Entries with scene source code:
• • • • • • •

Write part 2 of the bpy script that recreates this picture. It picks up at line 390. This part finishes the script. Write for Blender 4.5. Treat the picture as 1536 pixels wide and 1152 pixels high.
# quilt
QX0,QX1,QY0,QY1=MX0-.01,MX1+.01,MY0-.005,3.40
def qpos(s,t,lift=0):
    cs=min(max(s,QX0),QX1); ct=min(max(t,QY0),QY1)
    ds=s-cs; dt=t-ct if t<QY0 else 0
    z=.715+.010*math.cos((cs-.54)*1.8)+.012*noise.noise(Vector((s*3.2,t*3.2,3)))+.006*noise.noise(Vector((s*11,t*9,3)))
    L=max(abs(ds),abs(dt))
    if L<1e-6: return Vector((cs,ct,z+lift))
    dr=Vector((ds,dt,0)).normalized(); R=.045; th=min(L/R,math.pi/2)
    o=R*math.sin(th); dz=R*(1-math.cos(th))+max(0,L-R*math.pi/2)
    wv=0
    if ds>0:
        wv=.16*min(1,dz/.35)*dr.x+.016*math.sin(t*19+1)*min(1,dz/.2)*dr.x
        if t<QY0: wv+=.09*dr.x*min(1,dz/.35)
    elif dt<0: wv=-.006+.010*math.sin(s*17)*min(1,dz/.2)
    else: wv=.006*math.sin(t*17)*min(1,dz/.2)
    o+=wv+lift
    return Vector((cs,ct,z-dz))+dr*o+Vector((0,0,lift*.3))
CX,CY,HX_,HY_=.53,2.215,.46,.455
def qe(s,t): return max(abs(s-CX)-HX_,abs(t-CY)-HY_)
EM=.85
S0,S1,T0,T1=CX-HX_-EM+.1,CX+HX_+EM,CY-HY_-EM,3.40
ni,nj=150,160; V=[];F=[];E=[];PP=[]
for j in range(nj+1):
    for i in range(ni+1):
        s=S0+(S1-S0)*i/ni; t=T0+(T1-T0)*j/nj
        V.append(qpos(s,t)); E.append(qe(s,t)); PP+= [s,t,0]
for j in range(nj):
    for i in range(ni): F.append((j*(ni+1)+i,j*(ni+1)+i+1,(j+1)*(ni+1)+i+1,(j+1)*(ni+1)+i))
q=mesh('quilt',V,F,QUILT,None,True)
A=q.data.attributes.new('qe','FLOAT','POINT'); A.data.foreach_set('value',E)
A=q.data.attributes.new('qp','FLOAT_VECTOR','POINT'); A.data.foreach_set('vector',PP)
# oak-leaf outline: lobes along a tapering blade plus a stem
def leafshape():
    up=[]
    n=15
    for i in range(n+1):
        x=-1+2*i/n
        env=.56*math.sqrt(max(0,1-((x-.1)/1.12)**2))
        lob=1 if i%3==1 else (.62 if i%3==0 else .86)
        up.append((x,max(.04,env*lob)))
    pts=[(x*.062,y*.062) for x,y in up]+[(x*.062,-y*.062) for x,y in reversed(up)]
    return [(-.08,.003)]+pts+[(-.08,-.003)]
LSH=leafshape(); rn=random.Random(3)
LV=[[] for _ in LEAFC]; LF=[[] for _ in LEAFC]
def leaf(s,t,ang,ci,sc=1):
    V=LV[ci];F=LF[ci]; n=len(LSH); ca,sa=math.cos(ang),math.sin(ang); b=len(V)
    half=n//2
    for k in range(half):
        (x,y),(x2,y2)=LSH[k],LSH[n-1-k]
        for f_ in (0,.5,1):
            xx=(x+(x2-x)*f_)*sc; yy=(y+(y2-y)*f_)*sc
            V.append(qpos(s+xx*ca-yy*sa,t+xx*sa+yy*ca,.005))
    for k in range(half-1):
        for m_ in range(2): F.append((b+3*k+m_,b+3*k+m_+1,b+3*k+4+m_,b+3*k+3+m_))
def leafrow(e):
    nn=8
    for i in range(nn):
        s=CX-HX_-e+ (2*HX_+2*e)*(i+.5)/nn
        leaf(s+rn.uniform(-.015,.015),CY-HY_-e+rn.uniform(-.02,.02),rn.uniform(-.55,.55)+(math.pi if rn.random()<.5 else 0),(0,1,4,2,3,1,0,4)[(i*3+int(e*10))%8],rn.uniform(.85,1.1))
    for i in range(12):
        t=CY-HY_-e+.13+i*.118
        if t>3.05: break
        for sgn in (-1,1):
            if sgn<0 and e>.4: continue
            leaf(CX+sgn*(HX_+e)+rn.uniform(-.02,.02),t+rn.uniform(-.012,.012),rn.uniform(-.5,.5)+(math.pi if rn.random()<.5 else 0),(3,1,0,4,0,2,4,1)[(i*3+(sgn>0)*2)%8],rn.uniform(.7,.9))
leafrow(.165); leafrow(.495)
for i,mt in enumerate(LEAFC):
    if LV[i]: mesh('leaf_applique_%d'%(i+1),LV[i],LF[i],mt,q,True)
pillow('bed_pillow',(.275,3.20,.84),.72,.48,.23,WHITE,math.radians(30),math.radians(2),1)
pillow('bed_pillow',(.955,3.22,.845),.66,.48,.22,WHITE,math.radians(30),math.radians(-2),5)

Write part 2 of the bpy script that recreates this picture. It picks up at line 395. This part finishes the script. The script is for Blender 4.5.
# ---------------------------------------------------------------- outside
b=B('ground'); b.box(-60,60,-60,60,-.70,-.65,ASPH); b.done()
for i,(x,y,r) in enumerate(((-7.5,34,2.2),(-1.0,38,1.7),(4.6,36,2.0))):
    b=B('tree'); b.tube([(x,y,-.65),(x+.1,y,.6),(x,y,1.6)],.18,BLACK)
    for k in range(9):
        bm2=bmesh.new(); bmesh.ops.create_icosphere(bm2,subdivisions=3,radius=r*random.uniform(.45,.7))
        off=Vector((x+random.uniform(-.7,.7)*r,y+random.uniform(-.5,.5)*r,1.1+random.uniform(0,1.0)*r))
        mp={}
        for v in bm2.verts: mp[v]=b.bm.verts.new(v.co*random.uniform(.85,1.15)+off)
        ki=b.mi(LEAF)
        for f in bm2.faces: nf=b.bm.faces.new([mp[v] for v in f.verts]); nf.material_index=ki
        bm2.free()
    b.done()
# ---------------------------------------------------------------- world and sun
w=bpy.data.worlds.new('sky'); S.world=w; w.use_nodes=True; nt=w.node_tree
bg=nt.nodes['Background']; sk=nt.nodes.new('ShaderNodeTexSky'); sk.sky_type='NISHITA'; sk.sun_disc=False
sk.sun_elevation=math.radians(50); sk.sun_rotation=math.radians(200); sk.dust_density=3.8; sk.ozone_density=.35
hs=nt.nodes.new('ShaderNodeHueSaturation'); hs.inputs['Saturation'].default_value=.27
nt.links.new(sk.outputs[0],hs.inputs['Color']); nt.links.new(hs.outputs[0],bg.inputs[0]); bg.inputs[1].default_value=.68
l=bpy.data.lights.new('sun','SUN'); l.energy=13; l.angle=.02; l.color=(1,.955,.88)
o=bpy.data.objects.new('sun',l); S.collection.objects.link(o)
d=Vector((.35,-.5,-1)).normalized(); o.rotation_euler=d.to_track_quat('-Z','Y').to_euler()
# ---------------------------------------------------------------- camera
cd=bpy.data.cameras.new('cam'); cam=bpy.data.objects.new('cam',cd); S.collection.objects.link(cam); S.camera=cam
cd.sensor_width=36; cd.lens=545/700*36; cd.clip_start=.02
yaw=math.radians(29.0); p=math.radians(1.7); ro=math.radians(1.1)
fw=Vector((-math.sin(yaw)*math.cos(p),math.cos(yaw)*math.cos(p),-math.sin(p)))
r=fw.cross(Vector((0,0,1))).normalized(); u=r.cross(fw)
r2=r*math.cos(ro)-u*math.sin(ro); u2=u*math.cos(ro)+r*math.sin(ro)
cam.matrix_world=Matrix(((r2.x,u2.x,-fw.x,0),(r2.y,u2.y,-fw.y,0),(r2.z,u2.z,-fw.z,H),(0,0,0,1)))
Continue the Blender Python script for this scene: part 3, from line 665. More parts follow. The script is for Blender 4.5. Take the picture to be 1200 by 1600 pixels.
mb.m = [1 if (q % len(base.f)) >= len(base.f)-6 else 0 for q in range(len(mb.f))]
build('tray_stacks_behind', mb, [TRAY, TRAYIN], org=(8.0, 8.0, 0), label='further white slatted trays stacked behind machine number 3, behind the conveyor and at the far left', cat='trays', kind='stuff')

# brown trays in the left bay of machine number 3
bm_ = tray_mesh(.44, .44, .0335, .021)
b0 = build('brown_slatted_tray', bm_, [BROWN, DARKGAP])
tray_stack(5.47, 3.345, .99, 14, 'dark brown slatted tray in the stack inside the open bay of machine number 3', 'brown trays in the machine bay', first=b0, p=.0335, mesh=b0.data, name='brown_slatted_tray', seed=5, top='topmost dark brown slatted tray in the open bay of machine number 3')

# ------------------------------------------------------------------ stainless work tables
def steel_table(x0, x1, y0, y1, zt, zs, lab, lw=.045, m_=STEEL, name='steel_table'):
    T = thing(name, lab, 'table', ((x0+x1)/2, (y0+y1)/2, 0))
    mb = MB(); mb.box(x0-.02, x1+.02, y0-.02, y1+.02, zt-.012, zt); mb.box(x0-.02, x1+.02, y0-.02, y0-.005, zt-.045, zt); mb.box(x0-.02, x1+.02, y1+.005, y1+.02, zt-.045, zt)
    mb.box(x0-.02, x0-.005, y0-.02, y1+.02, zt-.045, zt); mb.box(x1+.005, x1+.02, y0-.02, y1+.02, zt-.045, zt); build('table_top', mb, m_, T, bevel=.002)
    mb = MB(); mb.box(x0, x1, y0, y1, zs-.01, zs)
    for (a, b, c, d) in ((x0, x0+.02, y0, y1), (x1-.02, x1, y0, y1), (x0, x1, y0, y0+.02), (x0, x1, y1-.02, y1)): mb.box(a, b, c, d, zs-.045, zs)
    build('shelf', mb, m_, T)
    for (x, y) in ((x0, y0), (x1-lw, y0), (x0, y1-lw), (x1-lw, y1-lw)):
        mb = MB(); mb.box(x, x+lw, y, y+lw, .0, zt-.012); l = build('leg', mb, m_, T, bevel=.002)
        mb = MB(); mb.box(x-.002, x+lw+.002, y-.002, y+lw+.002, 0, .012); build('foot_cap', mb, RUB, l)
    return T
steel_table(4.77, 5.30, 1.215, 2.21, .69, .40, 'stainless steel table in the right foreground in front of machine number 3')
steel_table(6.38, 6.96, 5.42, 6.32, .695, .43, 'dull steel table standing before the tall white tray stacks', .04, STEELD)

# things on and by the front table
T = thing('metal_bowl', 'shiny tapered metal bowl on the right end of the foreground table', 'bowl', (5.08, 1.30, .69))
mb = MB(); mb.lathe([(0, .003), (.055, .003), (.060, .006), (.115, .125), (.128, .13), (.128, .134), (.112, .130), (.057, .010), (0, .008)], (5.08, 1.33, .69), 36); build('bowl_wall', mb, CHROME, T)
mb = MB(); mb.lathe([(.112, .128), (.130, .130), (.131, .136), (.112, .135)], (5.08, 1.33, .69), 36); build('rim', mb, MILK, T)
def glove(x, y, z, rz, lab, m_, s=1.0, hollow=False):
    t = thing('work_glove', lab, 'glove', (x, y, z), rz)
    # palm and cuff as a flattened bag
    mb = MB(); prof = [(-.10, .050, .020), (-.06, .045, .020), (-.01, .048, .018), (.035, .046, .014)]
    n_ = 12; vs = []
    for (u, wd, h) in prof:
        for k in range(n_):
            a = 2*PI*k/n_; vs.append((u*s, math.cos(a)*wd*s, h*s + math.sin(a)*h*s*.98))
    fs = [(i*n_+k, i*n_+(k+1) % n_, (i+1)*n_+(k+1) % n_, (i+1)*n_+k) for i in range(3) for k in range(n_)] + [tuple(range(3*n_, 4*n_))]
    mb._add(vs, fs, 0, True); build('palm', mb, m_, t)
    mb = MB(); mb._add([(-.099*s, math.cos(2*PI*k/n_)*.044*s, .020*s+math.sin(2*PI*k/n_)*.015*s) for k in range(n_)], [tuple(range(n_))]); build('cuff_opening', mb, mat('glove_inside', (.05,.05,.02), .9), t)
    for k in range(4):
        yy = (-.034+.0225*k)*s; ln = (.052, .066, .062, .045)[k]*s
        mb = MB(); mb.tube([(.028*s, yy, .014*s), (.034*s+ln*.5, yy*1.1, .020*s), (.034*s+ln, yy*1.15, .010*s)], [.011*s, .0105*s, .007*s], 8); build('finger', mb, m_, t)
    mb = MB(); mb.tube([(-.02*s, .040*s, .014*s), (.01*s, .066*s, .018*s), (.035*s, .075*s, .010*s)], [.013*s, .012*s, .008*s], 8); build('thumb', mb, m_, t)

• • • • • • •

▸ Instructions to follow
Starting with the line that contains "Continue the Blender", repeat each line exactly, and stop once the line that contains "left', cat='trays', kind='stuff')" has been repeated.

▸ Reply to the exercise
Continue the Blender Python script for this scene: part 3, from line 665. More parts follow. The script is for Blender 4.5. Take the picture to be 1200 by 1600 pixels.
mb.m = [1 if (q % len(base.f)) >= len(base.f)-6 else 0 for q in range(len(mb.f))]
build('tray_stacks_behind', mb, [TRAY, TRAYIN], org=(8.0, 8.0, 0), label='further white slatted trays stacked behind machine number 3, behind the conveyor and at the far left', cat='trays', kind='stuff')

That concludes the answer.